Regia di Danilo Monte vedi scheda film
Un viaggio in treno verso una meta dolorosa che mostra anche come nel luogo dell'antiumanità per eccelleza (come è appunto un campo di concentramento) sia possibile ritrovare la nostra umanità più profonda se solo si ha il coraggio di rimettersi in gioco.
Mi viene da definirlo un film non solo necessario, ma anche terapeutico (e soprattutto molto personale sia per il taglio scelto che per l'inedita prospettiva).

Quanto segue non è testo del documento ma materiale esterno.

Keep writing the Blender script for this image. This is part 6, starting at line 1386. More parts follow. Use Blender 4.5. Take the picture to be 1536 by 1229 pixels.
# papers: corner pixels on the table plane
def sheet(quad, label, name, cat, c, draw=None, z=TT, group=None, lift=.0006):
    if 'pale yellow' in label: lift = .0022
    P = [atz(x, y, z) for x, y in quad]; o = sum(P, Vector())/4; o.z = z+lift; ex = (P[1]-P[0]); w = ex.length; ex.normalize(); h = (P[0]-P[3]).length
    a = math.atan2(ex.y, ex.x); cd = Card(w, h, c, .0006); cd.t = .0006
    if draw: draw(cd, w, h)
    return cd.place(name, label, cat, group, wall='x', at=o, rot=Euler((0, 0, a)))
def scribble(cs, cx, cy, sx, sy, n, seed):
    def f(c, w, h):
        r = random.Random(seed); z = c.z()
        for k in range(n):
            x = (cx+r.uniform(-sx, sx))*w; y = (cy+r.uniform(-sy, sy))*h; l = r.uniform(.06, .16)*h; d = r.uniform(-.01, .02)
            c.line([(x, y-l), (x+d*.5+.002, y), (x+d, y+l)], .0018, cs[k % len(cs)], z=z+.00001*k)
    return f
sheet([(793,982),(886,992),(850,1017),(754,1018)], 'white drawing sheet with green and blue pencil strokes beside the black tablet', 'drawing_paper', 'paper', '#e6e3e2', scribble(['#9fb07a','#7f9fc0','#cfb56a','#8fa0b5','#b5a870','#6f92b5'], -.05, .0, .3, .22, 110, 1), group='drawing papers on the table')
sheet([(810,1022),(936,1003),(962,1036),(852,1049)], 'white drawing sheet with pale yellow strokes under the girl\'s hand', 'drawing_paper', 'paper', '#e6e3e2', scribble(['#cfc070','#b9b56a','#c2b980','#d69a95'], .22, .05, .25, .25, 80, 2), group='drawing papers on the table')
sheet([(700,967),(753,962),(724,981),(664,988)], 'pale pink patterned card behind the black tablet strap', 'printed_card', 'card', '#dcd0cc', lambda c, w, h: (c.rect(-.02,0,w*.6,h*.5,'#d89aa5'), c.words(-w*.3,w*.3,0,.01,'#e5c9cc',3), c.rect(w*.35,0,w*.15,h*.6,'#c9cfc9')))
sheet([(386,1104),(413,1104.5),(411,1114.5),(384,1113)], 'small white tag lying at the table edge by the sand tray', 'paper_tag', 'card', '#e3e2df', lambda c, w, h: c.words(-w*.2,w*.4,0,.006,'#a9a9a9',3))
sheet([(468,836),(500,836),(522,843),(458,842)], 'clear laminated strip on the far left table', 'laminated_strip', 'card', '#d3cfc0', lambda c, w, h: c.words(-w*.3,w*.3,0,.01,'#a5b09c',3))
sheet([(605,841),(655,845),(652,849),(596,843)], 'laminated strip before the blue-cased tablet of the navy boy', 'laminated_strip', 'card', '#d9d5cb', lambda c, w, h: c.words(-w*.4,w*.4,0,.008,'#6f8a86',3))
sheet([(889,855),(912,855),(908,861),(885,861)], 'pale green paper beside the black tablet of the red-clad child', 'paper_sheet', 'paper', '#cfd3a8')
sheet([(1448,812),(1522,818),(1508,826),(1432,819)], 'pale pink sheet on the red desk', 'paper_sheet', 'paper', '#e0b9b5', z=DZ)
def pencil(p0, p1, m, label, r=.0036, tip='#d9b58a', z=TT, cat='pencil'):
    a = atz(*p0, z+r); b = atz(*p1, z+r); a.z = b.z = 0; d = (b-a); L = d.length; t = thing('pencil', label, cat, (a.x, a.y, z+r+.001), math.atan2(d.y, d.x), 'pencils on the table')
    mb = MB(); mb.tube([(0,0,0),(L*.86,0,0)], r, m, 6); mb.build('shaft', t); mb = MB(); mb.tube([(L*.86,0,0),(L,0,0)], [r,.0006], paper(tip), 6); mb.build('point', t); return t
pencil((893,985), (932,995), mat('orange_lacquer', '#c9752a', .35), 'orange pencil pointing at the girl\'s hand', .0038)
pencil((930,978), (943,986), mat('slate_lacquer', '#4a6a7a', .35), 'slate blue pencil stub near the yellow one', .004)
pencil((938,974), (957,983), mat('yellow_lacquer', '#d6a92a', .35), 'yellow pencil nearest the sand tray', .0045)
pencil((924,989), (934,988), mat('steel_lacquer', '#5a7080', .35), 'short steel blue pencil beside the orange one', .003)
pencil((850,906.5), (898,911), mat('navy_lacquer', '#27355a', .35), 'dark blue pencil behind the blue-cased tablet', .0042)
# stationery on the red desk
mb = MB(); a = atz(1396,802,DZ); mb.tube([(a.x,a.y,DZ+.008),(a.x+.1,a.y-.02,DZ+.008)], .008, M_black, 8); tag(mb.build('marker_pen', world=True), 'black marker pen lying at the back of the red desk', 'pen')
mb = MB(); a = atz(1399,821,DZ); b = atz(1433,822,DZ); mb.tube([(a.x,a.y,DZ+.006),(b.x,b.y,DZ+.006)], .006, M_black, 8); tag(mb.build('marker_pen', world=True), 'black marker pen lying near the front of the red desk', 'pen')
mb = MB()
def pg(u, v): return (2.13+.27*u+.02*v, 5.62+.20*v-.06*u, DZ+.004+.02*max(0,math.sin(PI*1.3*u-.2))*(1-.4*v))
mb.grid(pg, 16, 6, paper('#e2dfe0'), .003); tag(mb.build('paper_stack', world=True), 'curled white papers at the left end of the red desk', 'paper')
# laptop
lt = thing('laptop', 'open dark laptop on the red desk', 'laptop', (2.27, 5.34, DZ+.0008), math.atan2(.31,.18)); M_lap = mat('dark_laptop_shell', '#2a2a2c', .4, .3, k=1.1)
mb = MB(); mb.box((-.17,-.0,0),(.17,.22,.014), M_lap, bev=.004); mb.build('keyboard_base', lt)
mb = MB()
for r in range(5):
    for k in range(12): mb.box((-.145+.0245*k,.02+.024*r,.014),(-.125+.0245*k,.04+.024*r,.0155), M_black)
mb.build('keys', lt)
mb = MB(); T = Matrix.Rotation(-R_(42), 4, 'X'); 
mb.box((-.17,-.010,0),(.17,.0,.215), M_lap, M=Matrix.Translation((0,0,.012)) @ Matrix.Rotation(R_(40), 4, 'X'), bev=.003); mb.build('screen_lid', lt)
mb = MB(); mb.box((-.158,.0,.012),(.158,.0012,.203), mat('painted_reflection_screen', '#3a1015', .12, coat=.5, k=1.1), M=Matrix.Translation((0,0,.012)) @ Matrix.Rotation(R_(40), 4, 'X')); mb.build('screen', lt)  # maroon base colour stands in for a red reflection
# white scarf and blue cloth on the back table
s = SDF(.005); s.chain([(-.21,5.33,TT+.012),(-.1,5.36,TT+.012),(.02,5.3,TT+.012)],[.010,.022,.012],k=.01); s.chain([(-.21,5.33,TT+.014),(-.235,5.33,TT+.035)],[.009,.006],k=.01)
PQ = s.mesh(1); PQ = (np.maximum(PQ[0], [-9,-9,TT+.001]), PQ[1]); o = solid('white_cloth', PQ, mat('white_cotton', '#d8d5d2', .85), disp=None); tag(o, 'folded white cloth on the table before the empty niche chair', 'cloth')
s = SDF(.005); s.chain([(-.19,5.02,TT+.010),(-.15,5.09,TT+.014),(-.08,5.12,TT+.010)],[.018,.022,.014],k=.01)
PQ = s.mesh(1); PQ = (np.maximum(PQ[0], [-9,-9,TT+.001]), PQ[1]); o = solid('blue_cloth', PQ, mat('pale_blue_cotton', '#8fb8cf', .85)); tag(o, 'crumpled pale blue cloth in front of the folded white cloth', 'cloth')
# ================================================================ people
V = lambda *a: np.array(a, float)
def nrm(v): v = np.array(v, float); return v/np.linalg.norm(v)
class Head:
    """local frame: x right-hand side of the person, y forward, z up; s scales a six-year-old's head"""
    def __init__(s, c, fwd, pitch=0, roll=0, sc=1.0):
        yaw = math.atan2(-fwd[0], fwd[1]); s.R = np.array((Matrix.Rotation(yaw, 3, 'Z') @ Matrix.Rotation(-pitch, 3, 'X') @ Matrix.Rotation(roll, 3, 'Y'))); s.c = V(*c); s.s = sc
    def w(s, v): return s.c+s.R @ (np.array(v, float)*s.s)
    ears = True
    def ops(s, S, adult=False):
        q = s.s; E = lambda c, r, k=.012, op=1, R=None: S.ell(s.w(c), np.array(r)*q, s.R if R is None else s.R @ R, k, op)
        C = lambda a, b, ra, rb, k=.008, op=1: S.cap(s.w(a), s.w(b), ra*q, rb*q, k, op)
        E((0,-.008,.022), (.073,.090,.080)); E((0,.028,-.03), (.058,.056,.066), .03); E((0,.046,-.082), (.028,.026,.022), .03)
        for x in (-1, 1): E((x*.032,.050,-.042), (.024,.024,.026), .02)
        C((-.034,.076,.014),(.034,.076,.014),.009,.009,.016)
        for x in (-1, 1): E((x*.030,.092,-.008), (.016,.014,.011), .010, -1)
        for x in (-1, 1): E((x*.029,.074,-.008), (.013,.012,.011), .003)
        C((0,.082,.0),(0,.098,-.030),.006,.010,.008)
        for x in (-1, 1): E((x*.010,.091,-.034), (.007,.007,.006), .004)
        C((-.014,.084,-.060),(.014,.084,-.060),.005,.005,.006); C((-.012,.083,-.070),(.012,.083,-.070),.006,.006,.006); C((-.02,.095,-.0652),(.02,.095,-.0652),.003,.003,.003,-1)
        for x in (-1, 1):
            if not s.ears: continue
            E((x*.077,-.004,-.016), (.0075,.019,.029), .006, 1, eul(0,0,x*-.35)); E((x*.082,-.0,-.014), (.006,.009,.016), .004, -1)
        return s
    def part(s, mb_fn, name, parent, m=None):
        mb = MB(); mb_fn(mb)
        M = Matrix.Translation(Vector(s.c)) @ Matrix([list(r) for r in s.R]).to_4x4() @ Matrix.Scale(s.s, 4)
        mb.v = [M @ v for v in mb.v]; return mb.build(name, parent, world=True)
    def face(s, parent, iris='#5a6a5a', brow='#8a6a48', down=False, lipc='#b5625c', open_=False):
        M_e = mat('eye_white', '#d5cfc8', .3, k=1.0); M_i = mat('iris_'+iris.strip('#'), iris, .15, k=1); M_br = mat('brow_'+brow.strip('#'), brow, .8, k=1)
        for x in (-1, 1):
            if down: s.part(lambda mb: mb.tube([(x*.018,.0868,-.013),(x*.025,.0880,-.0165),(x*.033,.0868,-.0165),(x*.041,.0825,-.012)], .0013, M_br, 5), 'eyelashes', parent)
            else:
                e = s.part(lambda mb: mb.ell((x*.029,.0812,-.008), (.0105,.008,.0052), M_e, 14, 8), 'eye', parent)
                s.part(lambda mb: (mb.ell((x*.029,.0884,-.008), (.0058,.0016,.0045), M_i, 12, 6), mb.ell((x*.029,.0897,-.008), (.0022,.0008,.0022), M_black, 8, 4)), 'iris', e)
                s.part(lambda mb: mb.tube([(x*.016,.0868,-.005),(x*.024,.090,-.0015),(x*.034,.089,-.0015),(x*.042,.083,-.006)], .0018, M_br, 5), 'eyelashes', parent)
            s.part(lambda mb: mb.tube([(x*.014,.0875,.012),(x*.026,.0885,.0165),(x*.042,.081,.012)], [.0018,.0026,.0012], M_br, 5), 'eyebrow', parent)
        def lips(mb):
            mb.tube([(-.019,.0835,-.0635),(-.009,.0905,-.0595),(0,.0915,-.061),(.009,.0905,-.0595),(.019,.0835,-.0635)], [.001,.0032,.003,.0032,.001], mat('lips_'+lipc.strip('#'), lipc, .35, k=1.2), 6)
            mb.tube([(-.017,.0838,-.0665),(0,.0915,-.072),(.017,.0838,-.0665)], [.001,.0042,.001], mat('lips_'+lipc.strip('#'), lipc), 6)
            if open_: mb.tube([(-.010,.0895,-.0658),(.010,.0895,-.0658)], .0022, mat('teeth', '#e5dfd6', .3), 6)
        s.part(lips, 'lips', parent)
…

Danilo Monte (il regista) si confronta infatti col fratello più giovane (tossicodipendente) durante un viaggio in treno alla volta di Auschwitz che diventa la meta di un percorso a ritroso nel tempo, ma anche un pretesto (o l'occasione) per far venire alla luce le difficili relazioni intercorrenti fra due perone consanguinee ma all'apparenza totalmente incompatibili e che tornano così di nuovo a dialogare e (forse) a riconoscersi perche indiscutibilmente l'obiettivo ultimo non è soltanto quello di ripristinare la memoria (pubblica e privata) e di tenerla viva, ma anche e soprattutto quello di ritrovare (e ricostruire) una relazione perduta.
In viaggio si ride, si urla e si piange, ma soprattutto si parla. Così il viaggio verso Auschwitz diventa anche un viaggio dentro se stessi.